MOSCOW, March 25 (RIA Novosti) – The launch of a Russian Soyuz rocket carrying three new crewmembers to the International Space Station has been scheduled for early Wednesday morning, the Russian space agency Roscosmos said Tuesday.
The Soyuz-FG rocket will lift off at 1:17 a.m. Moscow time from the Baikonur space center in Kazakhstan at the same launch pad that hosted Yury Gagarin’s historic first manned spaceflight in 1961, Roscosmos said.

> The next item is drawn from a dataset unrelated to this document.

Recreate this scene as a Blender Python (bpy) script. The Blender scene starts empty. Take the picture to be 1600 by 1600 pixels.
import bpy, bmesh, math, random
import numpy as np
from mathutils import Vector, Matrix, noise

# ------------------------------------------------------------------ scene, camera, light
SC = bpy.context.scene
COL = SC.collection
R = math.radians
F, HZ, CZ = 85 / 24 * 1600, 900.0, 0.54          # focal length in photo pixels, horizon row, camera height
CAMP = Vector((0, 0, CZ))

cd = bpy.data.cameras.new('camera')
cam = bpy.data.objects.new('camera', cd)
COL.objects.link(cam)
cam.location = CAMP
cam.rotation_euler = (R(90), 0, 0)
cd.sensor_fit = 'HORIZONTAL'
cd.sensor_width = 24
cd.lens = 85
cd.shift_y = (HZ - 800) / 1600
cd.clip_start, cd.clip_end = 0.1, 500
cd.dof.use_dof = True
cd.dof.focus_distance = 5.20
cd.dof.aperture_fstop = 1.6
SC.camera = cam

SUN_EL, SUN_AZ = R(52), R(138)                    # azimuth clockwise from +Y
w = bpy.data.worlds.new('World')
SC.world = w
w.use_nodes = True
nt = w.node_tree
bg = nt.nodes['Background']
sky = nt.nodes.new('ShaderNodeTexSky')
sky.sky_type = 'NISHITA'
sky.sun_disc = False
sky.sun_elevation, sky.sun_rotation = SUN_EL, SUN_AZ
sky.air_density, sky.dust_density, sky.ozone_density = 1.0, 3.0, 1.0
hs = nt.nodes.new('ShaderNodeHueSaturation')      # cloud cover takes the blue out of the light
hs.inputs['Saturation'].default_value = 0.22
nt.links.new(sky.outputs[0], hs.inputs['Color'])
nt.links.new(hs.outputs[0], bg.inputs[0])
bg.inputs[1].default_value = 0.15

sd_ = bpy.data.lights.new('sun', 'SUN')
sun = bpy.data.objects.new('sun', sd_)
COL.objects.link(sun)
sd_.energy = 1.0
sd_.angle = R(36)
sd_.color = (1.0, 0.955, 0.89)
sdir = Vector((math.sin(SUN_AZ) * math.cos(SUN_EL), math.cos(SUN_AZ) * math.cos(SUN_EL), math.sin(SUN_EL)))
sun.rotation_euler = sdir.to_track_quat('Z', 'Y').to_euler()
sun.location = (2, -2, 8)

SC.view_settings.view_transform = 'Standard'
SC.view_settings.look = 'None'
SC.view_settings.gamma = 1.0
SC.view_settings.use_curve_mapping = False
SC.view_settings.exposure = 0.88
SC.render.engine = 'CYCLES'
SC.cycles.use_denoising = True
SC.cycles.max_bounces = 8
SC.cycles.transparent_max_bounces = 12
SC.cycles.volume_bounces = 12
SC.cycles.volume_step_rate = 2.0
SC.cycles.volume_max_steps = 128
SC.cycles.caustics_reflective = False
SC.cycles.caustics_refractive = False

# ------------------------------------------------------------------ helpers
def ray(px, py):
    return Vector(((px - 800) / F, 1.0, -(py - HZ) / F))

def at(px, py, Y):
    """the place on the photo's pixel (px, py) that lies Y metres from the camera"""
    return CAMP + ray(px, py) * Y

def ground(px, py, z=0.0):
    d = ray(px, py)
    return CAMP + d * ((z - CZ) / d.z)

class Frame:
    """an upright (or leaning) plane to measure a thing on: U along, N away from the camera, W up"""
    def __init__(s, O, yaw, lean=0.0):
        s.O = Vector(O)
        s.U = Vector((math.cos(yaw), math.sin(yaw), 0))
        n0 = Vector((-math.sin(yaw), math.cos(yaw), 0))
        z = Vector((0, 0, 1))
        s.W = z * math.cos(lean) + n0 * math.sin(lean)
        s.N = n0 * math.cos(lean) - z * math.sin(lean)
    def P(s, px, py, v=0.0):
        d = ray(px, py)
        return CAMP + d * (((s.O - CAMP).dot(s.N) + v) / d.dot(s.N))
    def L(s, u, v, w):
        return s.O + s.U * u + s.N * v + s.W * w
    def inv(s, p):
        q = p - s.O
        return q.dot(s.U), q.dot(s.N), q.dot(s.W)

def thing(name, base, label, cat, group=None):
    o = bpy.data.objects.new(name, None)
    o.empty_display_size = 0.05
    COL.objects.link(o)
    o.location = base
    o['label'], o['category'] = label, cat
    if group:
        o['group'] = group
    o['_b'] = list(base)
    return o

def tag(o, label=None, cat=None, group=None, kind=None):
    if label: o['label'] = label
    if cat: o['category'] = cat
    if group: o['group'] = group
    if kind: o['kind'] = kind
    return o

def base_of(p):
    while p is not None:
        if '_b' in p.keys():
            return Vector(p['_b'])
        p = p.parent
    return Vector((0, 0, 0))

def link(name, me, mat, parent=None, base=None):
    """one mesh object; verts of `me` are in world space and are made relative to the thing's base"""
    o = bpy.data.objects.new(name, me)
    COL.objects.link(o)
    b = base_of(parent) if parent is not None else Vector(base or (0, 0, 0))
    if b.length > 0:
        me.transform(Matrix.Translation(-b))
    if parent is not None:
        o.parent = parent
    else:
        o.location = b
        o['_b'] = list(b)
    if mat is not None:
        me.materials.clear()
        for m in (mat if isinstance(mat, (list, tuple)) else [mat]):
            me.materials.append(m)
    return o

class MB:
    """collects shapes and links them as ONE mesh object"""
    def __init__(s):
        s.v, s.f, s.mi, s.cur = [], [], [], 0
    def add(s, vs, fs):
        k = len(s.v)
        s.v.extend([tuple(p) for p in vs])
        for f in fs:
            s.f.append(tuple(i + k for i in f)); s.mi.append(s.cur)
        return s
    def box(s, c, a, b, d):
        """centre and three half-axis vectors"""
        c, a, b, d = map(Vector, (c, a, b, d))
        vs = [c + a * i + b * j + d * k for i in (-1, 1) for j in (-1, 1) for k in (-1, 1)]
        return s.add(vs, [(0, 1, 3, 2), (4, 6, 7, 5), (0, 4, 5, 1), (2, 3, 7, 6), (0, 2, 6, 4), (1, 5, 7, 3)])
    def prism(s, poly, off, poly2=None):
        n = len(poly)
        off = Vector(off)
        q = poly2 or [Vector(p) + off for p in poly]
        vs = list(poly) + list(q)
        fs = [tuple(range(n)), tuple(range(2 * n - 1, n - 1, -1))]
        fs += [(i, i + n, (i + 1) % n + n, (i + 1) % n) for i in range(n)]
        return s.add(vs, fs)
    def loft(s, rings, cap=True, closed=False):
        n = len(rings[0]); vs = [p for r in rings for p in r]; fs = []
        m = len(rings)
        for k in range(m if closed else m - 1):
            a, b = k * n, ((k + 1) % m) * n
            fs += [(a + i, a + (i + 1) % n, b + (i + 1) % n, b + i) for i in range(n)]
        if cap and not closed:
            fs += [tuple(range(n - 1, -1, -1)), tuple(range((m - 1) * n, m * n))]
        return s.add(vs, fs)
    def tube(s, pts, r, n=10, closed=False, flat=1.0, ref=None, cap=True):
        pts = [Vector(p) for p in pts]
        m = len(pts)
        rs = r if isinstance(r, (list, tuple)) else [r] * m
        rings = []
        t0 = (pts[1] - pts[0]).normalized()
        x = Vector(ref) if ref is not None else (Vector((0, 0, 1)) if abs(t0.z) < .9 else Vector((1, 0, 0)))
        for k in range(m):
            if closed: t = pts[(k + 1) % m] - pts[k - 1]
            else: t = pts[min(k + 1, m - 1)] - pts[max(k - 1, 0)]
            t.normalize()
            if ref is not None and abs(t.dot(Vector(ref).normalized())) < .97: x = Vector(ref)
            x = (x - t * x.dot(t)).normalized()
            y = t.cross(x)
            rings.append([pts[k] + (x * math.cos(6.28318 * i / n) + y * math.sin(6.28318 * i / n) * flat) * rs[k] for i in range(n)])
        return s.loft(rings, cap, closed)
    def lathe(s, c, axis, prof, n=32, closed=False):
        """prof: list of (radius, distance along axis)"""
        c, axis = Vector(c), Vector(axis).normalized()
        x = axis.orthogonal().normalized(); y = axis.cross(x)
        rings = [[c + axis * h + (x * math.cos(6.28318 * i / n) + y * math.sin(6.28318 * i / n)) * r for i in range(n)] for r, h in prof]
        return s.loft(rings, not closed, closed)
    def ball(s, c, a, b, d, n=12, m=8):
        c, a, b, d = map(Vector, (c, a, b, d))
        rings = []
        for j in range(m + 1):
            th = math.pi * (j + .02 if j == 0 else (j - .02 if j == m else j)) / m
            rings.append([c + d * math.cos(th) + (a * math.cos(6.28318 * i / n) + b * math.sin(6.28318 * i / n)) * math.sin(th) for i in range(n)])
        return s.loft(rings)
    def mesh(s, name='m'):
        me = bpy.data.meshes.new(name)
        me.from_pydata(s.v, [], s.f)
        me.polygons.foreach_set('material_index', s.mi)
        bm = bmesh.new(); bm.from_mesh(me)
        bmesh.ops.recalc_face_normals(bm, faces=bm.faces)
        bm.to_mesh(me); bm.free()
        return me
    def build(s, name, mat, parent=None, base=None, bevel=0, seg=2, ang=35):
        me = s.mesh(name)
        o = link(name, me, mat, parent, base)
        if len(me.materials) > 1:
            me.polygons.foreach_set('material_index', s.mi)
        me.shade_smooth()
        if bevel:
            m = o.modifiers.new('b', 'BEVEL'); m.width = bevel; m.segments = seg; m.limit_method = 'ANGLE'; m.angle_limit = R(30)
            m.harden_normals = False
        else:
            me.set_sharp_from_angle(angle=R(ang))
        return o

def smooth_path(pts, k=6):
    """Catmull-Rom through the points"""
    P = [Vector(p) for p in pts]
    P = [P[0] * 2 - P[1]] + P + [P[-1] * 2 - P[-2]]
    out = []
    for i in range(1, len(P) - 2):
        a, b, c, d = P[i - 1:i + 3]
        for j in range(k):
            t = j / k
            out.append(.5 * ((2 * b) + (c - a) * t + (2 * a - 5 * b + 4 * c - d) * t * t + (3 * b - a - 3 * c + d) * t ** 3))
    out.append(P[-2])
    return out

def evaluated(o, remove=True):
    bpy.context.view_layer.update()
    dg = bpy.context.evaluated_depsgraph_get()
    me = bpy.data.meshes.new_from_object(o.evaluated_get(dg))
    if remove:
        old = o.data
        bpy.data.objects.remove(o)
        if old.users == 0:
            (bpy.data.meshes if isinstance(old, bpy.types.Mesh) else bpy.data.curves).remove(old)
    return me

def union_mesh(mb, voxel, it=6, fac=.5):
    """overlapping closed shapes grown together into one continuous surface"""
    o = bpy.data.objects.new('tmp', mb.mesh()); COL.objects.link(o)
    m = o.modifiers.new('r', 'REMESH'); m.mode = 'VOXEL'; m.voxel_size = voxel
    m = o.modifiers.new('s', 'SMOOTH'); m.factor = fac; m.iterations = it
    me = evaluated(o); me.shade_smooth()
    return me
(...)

The Soyuz TMA-12M spacecraft carrying Russian cosmonauts Alexander Skvortsov and Oleg Artemyev as well as NASA astronaut Steven Swanson will follow an express flight path and dock with the station just six hours later.
The new crew is to conduct an extensive scientific program aboard the station and maintain a space blog of their daily life, in addition to overseeing maintenance operations including unloading a Russian Progress cargo vehicle and coordinating the docking of the European ATV-5 resupply craft.
The crew will also manually “launch” a Peruvian microsatellite during an upcoming spacewalk, by throwing it overboard by hand.
A spokesperson for the Russian military said 18 aircraft with search and rescue crews were preparing for the launch as a routine safety precaution.